Optimization of catalyst application method using Inkjet coating machine

Abstract

A popularization of Polymer Electrolyte Fuel Cell (PEFC) is expected as a clean energy. However, the manufacturing cost is still expensive, and it is required to reduce the manufacturing cost for further spread. The cost of platinum catalyst in the catalyst layer of the membrane electrode assembly (MEA) accounts about 50% of the total manufacturing cost. Therefore, the reduction of the amount of platinum catalyst is necessary for further popularization of PEFC. Generally, because the catalyst layer (CL) of MEAs is manufactured by the doctor blade method, this method has some problems such as poor dispersion of Pt catalyst in the CL and difficulty in controlling the membrane thickness.
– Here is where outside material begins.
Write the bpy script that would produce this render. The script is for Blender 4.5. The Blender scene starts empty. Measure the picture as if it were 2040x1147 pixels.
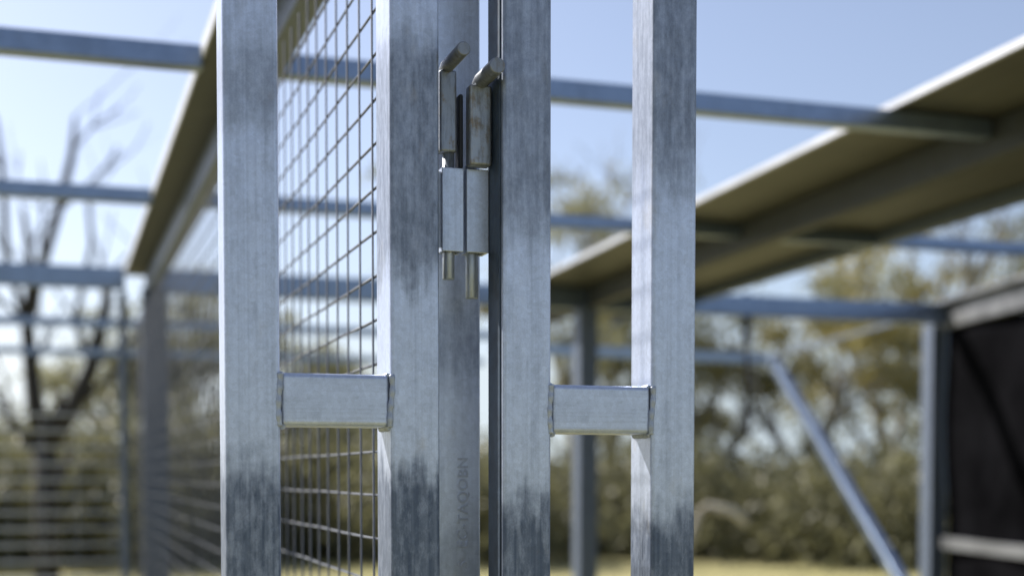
import bpy, bmesh, math, random
from mathutils import Vector, Matrix
R = math.radians
random.seed(7)
sc = bpy.context.scene
col = sc.collection

# ------------------------------------------------------------------ helpers
class MB:
    """collects shapes given in world metres; build() links them as one mesh"""
    def __init__(s): s.bm = bmesh.new()
    def box(s, x0, x1, y0, y1, z0, z1, bev=0.0, seg=2, shear=None):
        r = bmesh.ops.create_cube(s.bm, size=1.0)
        vs = r['verts']
        for v in vs:
            v.co = Vector((x0 + (v.co.x + .5) * (x1 - x0), y0 + (v.co.y + .5) * (y1 - y0), z0 + (v.co.z + .5) * (z1 - z0)))
        if bev > 0:
            es = {e for v in vs for e in v.link_edges}
            rb = bmesh.ops.bevel(s.bm, geom=list(es), offset=bev, segments=seg, profile=.5, affect='EDGES')
            vs = list({v for f in rb['faces'] for v in f.verts} | {v for v in vs if v.is_valid})
        if shear:
            for v in vs: v.co = shear(v.co)
        return s
    def bar(s, a, b, w, h, bev=0.004, up=(0, 0, 1)):
        """rectangular tube between two points; w sideways, h along up"""
        a, b = Vector(a), Vector(b); d = (b - a); L = d.length; d.normalize()
        up = Vector(up); side = d.cross(up).normalized(); u2 = side.cross(d).normalized()
        t = MB(); t.box(-w/2, w/2, 0, L, -h/2, h/2, bev)
        M = Matrix((side, d, u2)).transposed().to_4x4(); M.translation = a
        t.bm.transform(M)
        me = bpy.data.meshes.new('tmp'); t.bm.to_mesh(me); t.bm.free(); s.bm.from_mesh(me); bpy.data.meshes.remove(me)
        return s
    def rod(s, pts, rads, n=8, cap=True):
        """tapered round bar through points"""
        pts = [Vector(p) for p in pts]
        if not hasattr(rads, '__len__'): rads = [rads] * len(pts)
        rings = []
        prev = None
        for i, p in enumerate(pts):
            d = (pts[min(i+1, len(pts)-1)] - pts[max(i-1, 0)]).normalized()
            if prev is None:
                ref = Vector((0, 0, 1)) if abs(d.z) < .9 else Vector((1, 0, 0))
                u = d.cross(ref).normalized()
            else:
                u = (prev - d * prev.dot(d)).normalized()
            prev = u
            w = d.cross(u)
            rings.append([s.bm.verts.new(p + (u * math.cos(k*2*math.pi/n) + w * math.sin(k*2*math.pi/n)) * rads[i]) for k in range(n)])
        for i in range(len(rings)-1):
            for k in range(n):
                f = s.bm.faces.new((rings[i][k], rings[i][(k+1) % n], rings[i+1][(k+1) % n], rings[i+1][k])); f.smooth = True
        if cap:
            s.bm.faces.new(rings[0][::-1]); s.bm.faces.new(rings[-1])
        return s
    def build(s, name, mat, parent=None, origin=(0, 0, 0), smooth=False):
        o0 = Vector(parent['_o']) if parent is not None and '_o' in parent else Vector(origin)
        bmesh.ops.translate(s.bm, verts=s.bm.verts, vec=-o0)
        bmesh.ops.recalc_face_normals(s.bm, faces=s.bm.faces)
        me = bpy.data.meshes.new(name); s.bm.to_mesh(me); s.bm.free()
        if smooth:
            for p in me.polygons: p.use_smooth = True
        me.materials.append(mat)
        o = bpy.data.objects.new(name, me); col.objects.link(o)
        if smooth == 'angle':
            wn = o.modifiers.new('normals', 'WEIGHTED_NORMAL'); wn.keep_sharp = False; wn.weight = 100
        if parent is not None: o.parent = parent; o['_o'] = list(o0)
        else: o.location = o0
        return o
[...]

Although our laboratory proposes the application of inkjet coating method to the manufacturing process of CL to solve these problems, it is clarified that this method has some problems such as the crack of catalyst layer surface and increase of the ohmic resistance. Therefore, we were clarified points to be considered in the inkjet coating method by evaluating two drawing methods by ink jet printer such as a continuous (Inkjet-A) and an intermittent coating methods (Inkjet-B). As a result, although in the continuous coating method, ink droplets agglomerate, which contributes to the separation of the platinum catalyst and ionomer and makes it worsens ohmic and diffusion resistances, in the intermittent coating method, the ink droplets dried on their own and did not agglomerate, and the degree of separation between the platinum catalyst and ionomer was low. In the inkjet coating method, drawing the applied ink droplets so that they dry alone contributes to improved cell performance.